● WHAT THIS TASK INVOLVES
Wherever the string "scene" appears, copy the whole line.

(A block of data)

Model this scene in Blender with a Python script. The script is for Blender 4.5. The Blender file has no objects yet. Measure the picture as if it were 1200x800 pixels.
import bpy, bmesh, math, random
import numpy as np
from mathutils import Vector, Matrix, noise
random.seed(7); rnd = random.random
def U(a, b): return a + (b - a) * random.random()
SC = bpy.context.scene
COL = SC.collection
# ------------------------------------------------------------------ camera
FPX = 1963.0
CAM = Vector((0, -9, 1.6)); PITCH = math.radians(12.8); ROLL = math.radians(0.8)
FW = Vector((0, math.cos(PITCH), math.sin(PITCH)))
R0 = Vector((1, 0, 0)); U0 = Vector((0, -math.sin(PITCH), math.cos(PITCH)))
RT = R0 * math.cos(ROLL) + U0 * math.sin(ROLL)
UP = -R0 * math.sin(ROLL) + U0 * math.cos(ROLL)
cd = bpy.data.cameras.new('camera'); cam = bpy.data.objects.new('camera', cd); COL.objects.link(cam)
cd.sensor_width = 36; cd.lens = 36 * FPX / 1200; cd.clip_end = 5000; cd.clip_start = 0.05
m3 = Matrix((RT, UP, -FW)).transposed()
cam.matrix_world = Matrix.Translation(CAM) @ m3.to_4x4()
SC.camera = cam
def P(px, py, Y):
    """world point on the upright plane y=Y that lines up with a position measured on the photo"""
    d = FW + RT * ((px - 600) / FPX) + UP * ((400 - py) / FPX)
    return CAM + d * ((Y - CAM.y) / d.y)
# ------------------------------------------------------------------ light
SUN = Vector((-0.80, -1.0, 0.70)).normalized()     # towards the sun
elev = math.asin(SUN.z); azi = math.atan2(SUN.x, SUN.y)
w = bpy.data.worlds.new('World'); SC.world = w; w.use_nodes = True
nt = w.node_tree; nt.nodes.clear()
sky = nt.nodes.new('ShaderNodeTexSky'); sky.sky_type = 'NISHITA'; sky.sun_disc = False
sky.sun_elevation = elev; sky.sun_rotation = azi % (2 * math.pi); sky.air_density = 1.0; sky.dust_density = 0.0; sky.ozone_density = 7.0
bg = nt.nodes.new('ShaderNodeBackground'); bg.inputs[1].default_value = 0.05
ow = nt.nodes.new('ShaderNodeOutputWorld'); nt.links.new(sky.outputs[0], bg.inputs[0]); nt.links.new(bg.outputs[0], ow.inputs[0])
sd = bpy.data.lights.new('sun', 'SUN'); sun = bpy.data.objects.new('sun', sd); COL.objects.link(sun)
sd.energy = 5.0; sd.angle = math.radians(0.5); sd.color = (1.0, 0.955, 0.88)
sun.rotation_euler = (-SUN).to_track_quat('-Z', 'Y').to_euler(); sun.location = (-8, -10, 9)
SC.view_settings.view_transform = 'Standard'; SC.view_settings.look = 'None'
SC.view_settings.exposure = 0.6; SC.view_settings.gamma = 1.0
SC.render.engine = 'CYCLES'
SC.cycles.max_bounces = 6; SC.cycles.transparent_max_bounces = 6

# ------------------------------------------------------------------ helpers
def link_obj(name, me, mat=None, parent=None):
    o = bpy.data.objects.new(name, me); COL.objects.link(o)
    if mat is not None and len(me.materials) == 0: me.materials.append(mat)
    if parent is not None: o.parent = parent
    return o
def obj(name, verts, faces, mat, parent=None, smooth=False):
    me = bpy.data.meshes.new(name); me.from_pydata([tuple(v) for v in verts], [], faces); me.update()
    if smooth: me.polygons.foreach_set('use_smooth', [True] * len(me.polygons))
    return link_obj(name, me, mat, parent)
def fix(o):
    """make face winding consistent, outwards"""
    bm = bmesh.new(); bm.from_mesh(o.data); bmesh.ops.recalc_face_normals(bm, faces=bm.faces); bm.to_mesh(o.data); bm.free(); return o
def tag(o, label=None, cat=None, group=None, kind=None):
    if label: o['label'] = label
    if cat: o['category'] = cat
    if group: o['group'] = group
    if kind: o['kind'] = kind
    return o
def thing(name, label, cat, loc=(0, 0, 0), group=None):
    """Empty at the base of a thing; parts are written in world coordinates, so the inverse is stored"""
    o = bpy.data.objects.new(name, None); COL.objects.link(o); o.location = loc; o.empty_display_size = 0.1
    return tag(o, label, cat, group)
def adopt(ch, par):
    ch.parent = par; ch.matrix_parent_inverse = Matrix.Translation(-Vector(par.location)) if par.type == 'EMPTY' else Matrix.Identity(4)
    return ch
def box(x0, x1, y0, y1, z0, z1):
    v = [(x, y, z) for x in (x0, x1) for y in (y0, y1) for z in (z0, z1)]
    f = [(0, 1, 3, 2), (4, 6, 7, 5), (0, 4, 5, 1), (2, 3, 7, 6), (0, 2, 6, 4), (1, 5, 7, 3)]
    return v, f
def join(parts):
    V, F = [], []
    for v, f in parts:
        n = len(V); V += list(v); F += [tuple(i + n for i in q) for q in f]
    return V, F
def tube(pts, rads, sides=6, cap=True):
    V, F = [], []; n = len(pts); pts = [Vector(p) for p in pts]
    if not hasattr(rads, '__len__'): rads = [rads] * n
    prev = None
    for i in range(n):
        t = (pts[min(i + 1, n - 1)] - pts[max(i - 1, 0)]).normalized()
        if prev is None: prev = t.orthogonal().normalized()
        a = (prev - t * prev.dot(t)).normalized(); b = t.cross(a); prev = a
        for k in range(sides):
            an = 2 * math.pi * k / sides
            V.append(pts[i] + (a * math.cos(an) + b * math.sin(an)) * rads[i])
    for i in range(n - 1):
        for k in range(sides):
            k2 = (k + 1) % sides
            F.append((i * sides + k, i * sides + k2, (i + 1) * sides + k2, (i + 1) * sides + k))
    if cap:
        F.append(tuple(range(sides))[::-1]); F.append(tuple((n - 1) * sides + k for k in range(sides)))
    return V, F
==
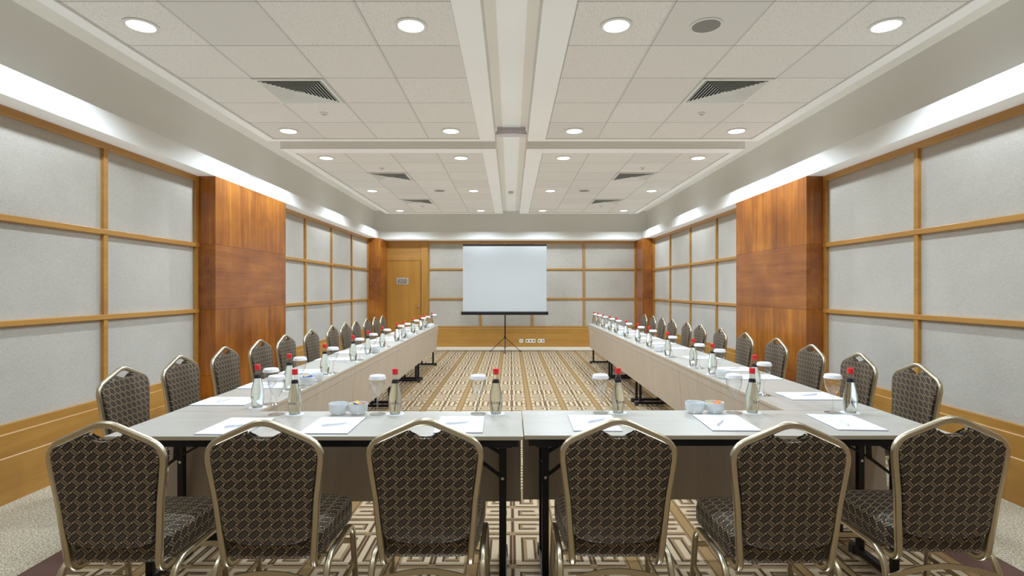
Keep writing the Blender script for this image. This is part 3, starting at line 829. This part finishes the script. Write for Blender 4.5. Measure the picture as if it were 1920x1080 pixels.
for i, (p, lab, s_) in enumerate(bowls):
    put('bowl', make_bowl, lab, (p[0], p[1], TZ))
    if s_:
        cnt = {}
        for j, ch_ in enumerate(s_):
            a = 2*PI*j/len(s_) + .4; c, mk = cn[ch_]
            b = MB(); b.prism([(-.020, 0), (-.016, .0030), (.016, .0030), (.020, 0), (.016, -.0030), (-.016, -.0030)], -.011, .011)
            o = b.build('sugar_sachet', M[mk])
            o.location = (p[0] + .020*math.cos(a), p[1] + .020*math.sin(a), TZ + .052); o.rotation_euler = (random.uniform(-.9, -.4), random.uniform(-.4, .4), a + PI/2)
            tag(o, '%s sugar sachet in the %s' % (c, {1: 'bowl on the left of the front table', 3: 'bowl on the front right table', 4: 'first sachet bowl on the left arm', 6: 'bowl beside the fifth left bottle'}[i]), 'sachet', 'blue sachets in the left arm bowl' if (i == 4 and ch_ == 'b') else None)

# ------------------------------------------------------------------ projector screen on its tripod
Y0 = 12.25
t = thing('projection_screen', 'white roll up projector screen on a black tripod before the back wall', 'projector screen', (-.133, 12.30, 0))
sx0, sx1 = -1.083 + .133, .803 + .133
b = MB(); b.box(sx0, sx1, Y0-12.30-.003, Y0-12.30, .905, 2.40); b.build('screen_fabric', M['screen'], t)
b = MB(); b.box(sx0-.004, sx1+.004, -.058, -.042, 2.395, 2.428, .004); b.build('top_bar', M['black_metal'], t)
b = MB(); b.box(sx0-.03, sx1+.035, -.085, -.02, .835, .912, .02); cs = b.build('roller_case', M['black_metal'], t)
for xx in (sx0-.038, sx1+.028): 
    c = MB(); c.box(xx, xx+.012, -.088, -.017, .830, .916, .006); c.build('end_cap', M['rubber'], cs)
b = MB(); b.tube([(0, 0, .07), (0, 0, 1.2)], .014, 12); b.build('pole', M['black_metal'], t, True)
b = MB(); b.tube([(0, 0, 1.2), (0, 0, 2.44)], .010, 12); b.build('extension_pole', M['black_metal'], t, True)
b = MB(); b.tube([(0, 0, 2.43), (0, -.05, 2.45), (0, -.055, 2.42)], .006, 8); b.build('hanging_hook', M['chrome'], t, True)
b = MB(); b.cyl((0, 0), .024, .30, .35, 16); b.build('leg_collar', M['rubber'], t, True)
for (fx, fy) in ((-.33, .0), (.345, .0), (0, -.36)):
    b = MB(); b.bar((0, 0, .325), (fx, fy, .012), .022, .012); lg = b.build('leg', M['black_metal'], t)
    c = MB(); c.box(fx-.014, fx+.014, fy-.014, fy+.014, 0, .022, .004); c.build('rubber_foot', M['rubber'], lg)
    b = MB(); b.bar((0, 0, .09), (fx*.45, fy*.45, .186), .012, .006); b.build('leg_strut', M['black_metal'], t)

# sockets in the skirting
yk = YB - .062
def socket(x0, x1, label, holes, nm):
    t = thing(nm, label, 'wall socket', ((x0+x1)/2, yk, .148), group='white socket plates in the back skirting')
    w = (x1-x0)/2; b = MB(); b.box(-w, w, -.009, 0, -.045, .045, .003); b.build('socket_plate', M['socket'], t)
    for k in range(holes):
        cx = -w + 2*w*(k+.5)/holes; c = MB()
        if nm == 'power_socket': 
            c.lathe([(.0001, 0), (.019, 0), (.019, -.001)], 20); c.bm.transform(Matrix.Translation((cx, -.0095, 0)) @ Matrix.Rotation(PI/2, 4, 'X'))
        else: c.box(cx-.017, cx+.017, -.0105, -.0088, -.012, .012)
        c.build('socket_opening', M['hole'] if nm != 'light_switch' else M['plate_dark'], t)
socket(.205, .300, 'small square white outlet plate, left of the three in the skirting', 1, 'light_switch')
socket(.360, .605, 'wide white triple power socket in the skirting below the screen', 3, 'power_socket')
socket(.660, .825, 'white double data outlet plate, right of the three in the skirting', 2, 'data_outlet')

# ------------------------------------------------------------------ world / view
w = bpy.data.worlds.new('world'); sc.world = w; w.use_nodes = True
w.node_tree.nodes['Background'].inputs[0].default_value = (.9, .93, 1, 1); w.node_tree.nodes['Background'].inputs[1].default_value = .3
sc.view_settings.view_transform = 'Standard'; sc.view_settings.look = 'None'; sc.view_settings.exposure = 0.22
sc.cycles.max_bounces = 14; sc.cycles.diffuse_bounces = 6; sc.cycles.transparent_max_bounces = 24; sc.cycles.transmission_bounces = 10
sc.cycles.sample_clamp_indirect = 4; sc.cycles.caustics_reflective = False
* * *
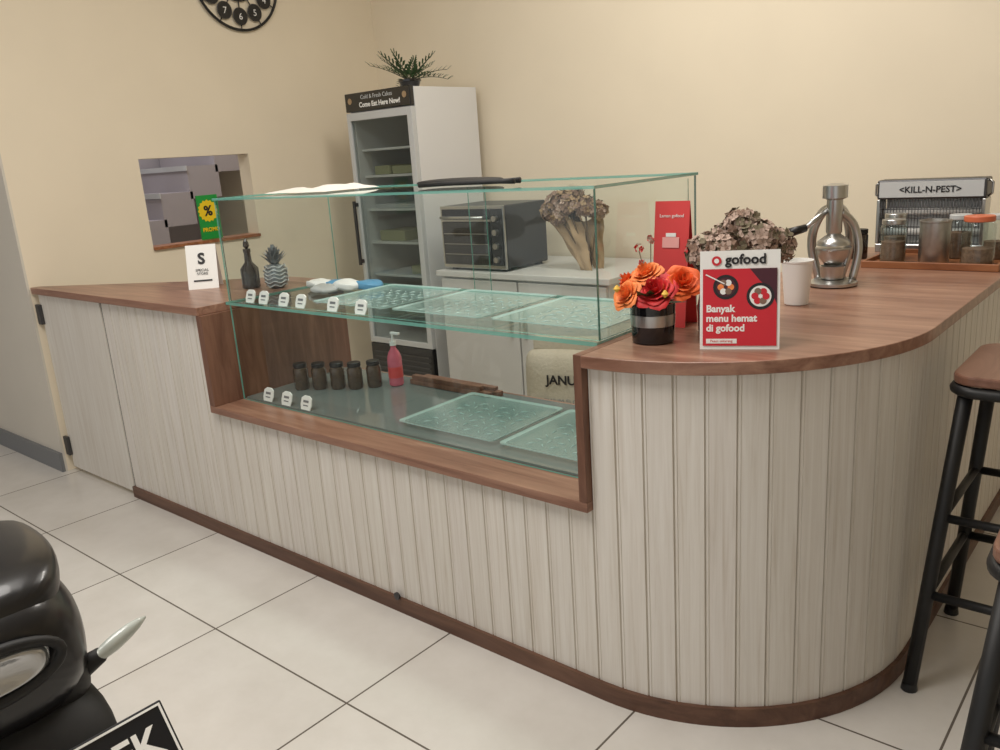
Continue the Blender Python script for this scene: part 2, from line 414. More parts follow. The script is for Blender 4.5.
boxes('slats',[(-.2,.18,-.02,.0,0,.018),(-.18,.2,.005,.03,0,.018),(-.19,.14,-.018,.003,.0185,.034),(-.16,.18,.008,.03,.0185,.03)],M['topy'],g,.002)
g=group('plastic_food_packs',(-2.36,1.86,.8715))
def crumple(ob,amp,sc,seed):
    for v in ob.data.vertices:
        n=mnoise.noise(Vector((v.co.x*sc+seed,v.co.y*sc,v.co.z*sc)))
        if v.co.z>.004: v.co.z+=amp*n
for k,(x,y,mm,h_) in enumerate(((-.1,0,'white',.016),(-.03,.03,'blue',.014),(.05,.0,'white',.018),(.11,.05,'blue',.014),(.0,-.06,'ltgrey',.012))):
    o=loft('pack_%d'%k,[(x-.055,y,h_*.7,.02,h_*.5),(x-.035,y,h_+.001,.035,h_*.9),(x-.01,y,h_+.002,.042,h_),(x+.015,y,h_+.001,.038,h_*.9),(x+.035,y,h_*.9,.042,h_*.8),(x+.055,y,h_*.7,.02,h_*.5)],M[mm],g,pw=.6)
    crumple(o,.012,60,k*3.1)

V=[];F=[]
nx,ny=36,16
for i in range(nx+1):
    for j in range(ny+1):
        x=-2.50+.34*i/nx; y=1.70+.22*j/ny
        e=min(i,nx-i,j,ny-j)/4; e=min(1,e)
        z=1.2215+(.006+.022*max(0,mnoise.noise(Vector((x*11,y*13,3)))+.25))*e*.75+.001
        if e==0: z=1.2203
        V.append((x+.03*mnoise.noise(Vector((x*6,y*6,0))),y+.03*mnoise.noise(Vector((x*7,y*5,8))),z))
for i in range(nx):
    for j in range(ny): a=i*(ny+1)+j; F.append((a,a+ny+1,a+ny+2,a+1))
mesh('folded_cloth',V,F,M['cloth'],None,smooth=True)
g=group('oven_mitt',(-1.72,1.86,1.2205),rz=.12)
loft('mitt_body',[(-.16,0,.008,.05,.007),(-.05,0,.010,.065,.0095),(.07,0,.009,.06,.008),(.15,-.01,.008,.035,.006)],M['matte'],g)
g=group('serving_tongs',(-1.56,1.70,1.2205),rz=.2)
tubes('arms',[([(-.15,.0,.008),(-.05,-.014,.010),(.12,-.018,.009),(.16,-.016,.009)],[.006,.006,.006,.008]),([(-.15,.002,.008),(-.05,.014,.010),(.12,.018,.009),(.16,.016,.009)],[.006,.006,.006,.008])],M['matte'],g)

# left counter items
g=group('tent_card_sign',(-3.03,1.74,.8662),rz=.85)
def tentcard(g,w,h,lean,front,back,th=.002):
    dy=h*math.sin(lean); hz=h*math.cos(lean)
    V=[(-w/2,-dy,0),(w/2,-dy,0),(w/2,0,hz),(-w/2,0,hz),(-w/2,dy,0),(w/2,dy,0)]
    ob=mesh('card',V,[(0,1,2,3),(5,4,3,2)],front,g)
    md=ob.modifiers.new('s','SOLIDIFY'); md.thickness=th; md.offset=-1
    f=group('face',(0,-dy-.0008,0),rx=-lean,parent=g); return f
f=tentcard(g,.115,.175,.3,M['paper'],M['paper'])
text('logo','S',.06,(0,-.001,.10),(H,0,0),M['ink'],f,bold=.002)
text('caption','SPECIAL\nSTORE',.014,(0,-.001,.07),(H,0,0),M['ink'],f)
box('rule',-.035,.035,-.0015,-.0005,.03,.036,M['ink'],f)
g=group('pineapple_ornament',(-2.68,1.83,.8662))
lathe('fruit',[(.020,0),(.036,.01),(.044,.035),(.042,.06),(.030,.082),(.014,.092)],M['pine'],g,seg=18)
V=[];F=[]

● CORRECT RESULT
Model this scene in Blender with a Python script. The script is for Blender 4.5. The Blender file has no objects yet. Measure the picture as if it were 1200x800 pixels.
SC = bpy.context.scene
Continue the Blender Python script for this scene: part 2, from line 414. More parts follow. The script is for Blender 4.5.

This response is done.